Eagleglen Offers More Than Alaskan Golf
A short season has Alaskan golfers looking for the best course they can lay their clubs on and Eagleglen Golf Course on Emlenton Air Force Base, just south of Anchorage uses blue grass fairways and Poa Annua grass on its greens to provide quick readiness between the short summers and longer winters. With such as short period in which to get ready for a new season of play, Eagleglen has the routine mastered.
Rated the best course in the state for the 1995-95 season as well as the 1997-98 season, Eagleglen hosts the annual Alaska International Pro-Am as well as the State Amateur competition and the public links golf tournaments. Do not let its location on a military base fool you, there is little regimentation involved in negotiating the tight, tree-lined fairways leading to small, really fast greens.

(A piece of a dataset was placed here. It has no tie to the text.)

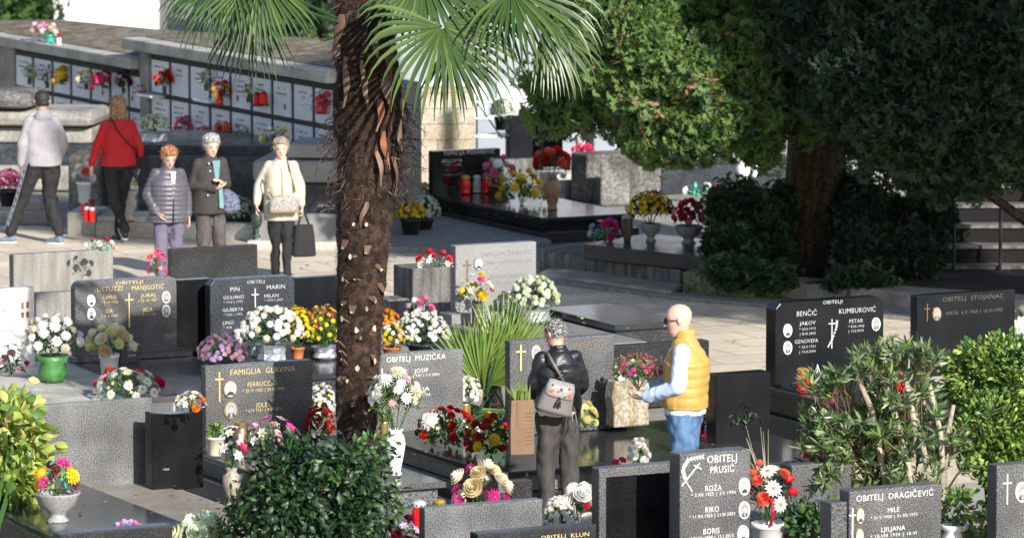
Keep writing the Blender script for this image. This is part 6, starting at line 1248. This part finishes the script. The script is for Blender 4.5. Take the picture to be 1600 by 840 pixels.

Conditions of the course will vary by year depending on the harshness and length of the Alaskan winter, but it is not just the course that brings people back to Eagleglen. Playing past a grizzly bear who claims its food in the middle of the fairway and playing past soaring Eagles and wild moose makes this course one of the most wonder-filled spots in the states. Views of the mountains sloping towards the course near the Chugach State Park offer splendid scenery not available at most courses in the lower 48 states.
Designed by Robert Trent Jones Jr., Eagleglen offers the kind of play many only dream of when they add the spectacular views into the equation. At just over 6,000 yards from the middle tees and slightly under 6,700 yards from the back tees, the course may not be as long as many championship courses. Yet the need for straight tee shots and accurate approaches make this course extremely challenging.